The Mathematics of Compounding
Albert Einstein is often — possibly apocryphally — credited with calling compound interest the eighth wonder of the world. Whether or not he said it, the mathematics are genuinely remarkable. A single £10,000 investment left untouched for different time periods at 7 per cent annual returns grows as follows: after 10 years, it becomes approximately £19,672; after 20 years, £38,697; after 30 years, £76,123; after 40 years, £149,745. The same money, doing nothing except compounding, grows nearly 15 times over 40 years.
Why Starting Early Is So Powerful
The most striking aspect of compounding is how dramatically early action beats late action. Consider two investors — Emma, who starts investing £200 per month at age 25 and stops at age 35 (contributing for just 10 years, total contributions £24,000), and James, who starts investing £200 per month at age 35 and continues until age 65 (contributing for 30 years, total contributions £72,000). Assuming 7 per cent annual returns, by age 65 Emma has approximately £274,000 and James has approximately £227,000. Emma invested for one-third of the time and one-third of the money, yet ends up with more — purely because she started 10 years earlier.
The Rule of 72
The Rule of 72 is a quick mental calculation for estimating how long it takes for an investment to double. Simply divide 72 by the annual return rate. At 7 per cent returns, your investment doubles every 72/7 = approximately 10.3 years. At 10 per cent, it doubles every 7.2 years. This simple rule makes it easy to visualise the power of compounding over time and reinforces the importance of long investment horizons.
Compounding and Fees
The same compounding mathematics that magnifies your gains also magnifies the impact of fees. A 1 per cent annual fee sounds trivial but it dramatically reduces your final portfolio. On £10,000 invested for 30 years at 7 per cent gross returns, the difference between a 0.15 per cent fee fund and a 1.15 per cent fee fund is approximately £25,000 in final portfolio value. This is why keeping investment costs as low as possible — through index funds and efficient platforms — is so important.
How to Maximise the Benefits of Compounding
Start as early as possible, even with small amounts — the extra years compound dramatically. Choose accumulating funds within your ISA, so dividends are automatically reinvested and compound without any action on your part. Keep investment costs low to ensure fees do not erode your compound growth. Stay invested during market downturns — selling locks in losses and means you miss the inevitable recovery and subsequent compounding from a higher base. Increase contributions over time as your income grows, adding more fuel to the compounding engine.
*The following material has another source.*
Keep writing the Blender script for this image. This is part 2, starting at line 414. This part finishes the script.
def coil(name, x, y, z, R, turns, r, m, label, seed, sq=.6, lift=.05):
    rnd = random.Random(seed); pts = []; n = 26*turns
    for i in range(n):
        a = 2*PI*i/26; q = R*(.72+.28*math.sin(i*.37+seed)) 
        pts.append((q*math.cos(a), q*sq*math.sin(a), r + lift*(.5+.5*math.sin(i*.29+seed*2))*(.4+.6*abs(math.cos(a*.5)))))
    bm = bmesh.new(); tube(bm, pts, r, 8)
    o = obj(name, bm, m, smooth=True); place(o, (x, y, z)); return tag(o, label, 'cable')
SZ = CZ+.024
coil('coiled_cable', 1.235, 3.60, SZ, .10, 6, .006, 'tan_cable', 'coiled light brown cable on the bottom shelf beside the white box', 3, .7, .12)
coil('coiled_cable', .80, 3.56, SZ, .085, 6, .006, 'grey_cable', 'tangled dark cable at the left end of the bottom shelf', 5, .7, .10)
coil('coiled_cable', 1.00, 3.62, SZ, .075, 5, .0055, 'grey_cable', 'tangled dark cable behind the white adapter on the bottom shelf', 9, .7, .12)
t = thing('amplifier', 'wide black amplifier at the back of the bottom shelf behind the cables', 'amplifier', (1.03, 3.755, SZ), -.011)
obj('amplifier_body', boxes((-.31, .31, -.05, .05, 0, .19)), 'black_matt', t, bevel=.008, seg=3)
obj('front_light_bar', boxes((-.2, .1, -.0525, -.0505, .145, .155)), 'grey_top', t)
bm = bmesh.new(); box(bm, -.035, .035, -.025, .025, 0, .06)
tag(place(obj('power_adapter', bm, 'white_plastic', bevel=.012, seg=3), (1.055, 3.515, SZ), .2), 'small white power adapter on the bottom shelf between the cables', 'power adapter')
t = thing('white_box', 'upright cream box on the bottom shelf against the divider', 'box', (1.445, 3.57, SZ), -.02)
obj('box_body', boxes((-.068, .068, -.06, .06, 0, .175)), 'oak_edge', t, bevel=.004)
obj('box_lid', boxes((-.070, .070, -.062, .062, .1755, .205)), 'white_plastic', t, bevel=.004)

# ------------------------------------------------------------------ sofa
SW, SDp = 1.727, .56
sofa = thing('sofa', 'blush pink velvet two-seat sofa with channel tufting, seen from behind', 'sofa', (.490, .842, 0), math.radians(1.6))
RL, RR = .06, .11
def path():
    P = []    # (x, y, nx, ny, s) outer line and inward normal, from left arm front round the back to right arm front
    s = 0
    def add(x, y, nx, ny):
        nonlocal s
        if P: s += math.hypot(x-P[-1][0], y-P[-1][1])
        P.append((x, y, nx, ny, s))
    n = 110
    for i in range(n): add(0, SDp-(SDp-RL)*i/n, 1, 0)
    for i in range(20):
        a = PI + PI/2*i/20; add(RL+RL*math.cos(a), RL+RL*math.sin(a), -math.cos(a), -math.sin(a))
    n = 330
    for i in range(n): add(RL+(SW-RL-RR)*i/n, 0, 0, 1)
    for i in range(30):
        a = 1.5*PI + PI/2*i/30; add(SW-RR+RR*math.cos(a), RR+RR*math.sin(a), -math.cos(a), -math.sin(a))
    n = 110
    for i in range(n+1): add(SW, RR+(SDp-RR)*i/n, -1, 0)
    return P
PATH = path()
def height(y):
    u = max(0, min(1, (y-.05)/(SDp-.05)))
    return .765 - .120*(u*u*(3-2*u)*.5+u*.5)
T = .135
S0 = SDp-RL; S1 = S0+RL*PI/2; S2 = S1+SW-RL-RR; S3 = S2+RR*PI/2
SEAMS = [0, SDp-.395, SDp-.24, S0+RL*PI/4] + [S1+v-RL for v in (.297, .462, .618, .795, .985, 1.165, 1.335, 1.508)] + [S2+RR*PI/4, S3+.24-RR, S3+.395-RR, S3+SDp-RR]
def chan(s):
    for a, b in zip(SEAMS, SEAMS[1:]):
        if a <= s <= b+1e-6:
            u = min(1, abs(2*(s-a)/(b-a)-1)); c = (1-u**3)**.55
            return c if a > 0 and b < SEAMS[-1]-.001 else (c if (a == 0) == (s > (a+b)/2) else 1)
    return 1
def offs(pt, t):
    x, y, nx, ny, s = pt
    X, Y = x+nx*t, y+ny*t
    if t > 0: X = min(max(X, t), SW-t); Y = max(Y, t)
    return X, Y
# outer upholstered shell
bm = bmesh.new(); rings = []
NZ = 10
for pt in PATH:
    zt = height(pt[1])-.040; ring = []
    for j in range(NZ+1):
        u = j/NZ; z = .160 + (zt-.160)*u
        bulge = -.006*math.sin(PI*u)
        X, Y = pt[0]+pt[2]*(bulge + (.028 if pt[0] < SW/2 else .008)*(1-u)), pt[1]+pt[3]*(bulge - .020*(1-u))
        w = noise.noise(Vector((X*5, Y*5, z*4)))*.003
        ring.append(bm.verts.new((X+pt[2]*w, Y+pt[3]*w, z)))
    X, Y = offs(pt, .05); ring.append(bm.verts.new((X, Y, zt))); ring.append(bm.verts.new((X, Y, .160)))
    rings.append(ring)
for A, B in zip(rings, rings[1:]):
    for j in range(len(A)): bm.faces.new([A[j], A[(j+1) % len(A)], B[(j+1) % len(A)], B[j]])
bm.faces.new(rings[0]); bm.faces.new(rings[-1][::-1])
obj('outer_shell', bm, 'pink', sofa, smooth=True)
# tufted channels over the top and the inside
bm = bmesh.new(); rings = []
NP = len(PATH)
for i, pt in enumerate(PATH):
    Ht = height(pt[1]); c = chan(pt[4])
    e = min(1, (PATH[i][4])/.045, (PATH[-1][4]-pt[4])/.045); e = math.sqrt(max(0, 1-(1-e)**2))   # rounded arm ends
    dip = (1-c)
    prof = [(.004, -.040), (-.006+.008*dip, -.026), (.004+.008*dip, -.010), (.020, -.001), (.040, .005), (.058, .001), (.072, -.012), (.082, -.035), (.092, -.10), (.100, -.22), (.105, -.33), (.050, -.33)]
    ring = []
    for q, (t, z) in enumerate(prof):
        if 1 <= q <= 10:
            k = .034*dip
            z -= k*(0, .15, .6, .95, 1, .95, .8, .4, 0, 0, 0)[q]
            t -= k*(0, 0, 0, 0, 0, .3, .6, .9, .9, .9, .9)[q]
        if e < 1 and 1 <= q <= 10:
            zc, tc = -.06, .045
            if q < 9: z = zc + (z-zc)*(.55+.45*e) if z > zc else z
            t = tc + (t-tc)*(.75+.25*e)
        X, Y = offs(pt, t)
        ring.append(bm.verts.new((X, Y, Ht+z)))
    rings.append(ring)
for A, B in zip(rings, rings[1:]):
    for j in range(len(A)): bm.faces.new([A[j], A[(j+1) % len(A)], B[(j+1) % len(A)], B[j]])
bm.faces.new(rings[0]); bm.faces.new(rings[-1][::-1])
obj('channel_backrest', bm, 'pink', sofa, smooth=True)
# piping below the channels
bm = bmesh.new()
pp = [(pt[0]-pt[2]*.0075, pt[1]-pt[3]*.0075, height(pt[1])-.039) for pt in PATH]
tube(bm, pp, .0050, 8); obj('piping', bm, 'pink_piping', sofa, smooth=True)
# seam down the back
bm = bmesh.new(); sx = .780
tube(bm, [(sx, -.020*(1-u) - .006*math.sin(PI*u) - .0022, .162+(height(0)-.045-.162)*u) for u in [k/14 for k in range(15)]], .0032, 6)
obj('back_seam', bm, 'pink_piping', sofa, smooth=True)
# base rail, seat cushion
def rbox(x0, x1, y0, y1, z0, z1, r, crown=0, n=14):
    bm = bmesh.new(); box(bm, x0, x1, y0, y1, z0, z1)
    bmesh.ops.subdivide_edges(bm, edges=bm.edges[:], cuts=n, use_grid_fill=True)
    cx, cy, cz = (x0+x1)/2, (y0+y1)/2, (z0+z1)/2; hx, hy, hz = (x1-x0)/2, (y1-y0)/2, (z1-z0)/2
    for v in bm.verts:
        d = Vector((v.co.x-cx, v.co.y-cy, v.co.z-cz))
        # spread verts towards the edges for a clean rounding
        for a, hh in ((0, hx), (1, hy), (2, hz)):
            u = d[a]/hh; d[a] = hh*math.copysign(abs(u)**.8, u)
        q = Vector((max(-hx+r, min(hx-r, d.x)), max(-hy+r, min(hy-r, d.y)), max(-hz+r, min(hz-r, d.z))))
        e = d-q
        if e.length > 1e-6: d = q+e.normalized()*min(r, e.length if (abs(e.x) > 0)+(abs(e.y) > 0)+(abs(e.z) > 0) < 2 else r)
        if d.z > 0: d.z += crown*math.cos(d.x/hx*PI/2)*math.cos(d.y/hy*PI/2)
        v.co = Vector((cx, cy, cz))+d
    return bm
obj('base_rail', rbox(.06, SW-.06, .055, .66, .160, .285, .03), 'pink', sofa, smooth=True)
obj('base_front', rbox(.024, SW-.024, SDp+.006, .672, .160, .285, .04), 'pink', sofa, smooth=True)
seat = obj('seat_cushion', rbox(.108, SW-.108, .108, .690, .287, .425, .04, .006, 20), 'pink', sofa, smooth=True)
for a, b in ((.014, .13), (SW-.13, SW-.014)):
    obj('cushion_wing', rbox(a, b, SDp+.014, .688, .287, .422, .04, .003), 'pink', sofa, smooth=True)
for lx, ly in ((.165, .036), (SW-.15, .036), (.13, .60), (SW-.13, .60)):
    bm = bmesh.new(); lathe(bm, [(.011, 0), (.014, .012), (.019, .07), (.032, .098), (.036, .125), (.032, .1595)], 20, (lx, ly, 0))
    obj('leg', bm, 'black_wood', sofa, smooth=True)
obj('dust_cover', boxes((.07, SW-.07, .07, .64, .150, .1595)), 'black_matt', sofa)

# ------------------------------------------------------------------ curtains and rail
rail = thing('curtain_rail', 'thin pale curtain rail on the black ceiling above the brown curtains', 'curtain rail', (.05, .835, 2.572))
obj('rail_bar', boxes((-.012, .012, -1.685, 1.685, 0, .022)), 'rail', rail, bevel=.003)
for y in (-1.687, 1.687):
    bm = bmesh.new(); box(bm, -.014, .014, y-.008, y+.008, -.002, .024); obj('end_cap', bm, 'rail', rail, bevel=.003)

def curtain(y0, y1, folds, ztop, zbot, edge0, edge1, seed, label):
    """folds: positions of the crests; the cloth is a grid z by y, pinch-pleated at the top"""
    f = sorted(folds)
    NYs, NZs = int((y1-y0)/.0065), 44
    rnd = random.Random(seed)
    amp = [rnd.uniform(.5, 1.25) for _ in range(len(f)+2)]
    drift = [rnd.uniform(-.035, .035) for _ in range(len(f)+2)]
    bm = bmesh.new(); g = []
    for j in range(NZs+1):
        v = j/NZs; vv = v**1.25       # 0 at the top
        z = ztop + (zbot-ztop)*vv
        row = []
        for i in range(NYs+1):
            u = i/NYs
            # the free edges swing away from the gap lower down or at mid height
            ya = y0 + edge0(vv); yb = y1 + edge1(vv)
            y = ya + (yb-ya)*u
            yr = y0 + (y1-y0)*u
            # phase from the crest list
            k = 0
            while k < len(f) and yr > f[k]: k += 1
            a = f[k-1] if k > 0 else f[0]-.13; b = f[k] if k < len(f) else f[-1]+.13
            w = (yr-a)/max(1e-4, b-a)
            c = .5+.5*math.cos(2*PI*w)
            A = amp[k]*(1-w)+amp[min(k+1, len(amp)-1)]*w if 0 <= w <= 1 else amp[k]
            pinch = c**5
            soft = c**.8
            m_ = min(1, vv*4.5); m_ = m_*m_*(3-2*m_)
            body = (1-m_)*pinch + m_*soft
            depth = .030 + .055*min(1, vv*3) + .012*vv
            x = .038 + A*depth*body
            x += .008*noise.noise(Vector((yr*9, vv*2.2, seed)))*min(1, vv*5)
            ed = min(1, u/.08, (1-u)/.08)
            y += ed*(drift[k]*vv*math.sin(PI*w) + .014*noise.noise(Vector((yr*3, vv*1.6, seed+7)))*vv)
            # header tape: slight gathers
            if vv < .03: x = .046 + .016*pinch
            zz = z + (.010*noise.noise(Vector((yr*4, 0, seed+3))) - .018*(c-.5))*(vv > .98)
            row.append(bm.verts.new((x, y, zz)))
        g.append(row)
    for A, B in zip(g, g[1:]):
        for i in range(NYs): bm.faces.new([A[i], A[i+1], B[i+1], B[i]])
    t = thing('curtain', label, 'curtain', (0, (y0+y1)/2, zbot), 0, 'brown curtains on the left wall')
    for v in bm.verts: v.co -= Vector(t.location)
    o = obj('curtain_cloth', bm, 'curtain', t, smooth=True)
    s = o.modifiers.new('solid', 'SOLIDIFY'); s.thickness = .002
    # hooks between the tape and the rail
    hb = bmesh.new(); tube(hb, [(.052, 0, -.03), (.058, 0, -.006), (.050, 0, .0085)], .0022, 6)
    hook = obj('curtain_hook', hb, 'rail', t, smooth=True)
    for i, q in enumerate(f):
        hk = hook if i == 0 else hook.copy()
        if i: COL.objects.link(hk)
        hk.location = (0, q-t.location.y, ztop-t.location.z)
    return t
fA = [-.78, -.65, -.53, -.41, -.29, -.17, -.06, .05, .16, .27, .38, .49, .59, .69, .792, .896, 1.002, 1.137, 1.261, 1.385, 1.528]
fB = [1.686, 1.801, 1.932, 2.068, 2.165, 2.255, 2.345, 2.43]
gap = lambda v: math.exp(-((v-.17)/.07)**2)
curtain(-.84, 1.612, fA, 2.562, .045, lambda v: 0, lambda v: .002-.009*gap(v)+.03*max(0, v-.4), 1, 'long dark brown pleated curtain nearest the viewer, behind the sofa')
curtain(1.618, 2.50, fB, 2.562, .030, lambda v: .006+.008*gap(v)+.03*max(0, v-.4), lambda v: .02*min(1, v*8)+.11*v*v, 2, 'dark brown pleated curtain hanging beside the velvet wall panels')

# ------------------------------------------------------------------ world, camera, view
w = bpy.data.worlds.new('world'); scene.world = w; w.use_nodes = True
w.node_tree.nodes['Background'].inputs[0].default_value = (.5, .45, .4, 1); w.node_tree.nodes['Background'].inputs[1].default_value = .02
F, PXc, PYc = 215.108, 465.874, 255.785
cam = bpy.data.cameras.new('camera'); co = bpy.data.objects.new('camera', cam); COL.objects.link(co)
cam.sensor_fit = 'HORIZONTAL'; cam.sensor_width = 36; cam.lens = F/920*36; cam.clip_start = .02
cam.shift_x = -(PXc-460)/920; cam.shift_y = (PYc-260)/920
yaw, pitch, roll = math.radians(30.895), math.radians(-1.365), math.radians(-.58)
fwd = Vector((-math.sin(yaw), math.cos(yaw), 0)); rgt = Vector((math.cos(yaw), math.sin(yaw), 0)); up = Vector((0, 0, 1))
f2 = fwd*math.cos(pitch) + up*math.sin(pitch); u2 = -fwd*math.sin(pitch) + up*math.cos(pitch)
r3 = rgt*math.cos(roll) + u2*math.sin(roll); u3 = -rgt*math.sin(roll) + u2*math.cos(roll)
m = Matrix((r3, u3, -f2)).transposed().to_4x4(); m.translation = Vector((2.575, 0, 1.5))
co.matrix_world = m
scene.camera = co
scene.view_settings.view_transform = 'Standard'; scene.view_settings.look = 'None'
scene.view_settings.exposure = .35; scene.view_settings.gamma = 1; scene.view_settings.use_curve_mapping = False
Compounding in the Real World
Many UK investors are surprised to discover that a substantial portion of their final wealth comes not from their own contributions but from returns on previous returns. In the example above of £200 per month invested for 30 years at 7 per cent, the total contributions are £72,000. The final portfolio value is approximately £227,000 — meaning £155,000 of the final amount, more than twice the total contributed, comes purely from compound growth. This is the power of time and consistent investing.